◆ **What is needed**: Print the lines of the listing below verbatim from its first line through the line bearing "def gz(y): return -SLOPE*max(-30, min(y, 62))". Any pictures are to be omitted.

◆ **Recorded data**:
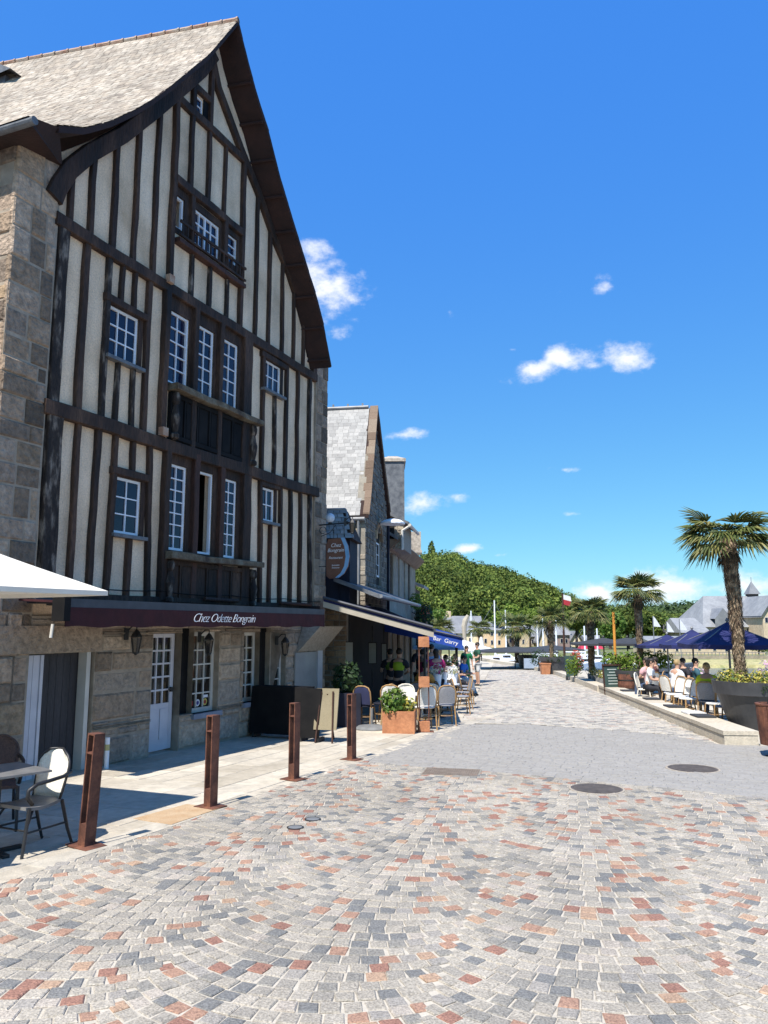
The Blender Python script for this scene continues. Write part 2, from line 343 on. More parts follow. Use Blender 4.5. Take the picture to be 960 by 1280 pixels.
class Fr:
    def __init__(s, ang, o=(0,0,0), flip=1):
        s.d = Vector((math.sin(ang), math.cos(ang), 0)); s.n = Vector((math.cos(ang), -math.sin(ang), 0))*flip; s.o = Vector(o)
    def p(s, u, n, z): return s.o+s.d*u+s.n*n+Vector((0,0,z))
    def px(s, x, y, n):      # pixel -> (u, z) on the plane at distance n
        r = ray(x, y); c = Vector((0,0,EYE)); t = (n-s.n.dot(c-s.o))/s.n.dot(r); q = c+r*t
        return s.d.dot(q-s.o), q.z
def gz(y): return -SLOPE*max(-30, min(y, 62))

def ashlar(mb, fr, u0, u1, z0, z1, nf, holes=(), rows=(.28,.4), lens=(.35,.8), jit=.012, depth=.08, gap=.012, ch=.012):
    zs = [z0]; marks = sorted({z for h in holes for z in (h[2], h[3]) if z0 < z < z1}|{z1})
    for mk in marks:
        while zs[-1] < mk-1e-6:
            h = random.uniform(*rows)
            zs.append(mk if zs[-1]+h > mk-rows[0]*.5 else zs[-1]+h)
    for a, b in zip(zs, zs[1:]):
        zc = (a+b)/2; iv = [(u0, u1)]
        for h in holes:
            if h[2] < zc < h[3]:
                nv = []
                for s_, e_ in iv:
                    if h[1] <= s_ or h[0] >= e_: nv.append((s_, e_)); continue
                    if h[0] > s_: nv.append((s_, h[0]))
                    if h[1] < e_: nv.append((h[1], e_))
                iv = nv
        for s_, e_ in iv:
            u = s_
            while u < e_-1e-6:
                l = random.uniform(*lens); v = u+l
                if v > e_-lens[0]*.6: v = e_
                g = gap/2; q = nf+random.uniform(-jit, jit); jj = gap*.5
                ua, ub, za, zb = u+g+random.uniform(0,jj), v-g-random.uniform(0,jj), a+g+random.uniform(0,jj), b-g-random.uniform(0,jj)
                c = min(ch, (ub-ua)/3, (zb-za)/3); P = fr.p
                r0 = [P(ua,q-depth,za),P(ub,q-depth,za),P(ub,q-depth,zb),P(ua,q-depth,zb)]
                r1 = [P(ua,q-c,za),P(ub,q-c,za),P(ub,q-c,zb),P(ua,q-c,zb)]
                r2 = [P(ua+c,q,za+c),P(ub-c,q,za+c),P(ub-c,q,zb-c),P(ua+c,q,zb-c)]
                mb.add(r0+r1+r2, [(0,1,5,4),(1,2,6,5),(2,3,7,6),(3,0,4,7),(4,5,9,8),(5,6,10,9),(6,7,11,10),(7,4,8,11),(8,9,10,11)])
                u = v
    return mb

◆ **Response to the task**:
The Blender Python script for this scene continues. Write part 2, from line 343 on. More parts follow. Use Blender 4.5. Take the picture to be 960 by 1280 pixels.
class Fr:
    def __init__(s, ang, o=(0,0,0), flip=1):
        s.d = Vector((math.sin(ang), math.cos(ang), 0)); s.n = Vector((math.cos(ang), -math.sin(ang), 0))*flip; s.o = Vector(o)
    def p(s, u, n, z): return s.o+s.d*u+s.n*n+Vector((0,0,z))
    def px(s, x, y, n):      # pixel -> (u, z) on the plane at distance n
        r = ray(x, y); c = Vector((0,0,EYE)); t = (n-s.n.dot(c-s.o))/s.n.dot(r); q = c+r*t
        return s.d.dot(q-s.o), q.z
def gz(y): return -SLOPE*max(-30, min(y, 62))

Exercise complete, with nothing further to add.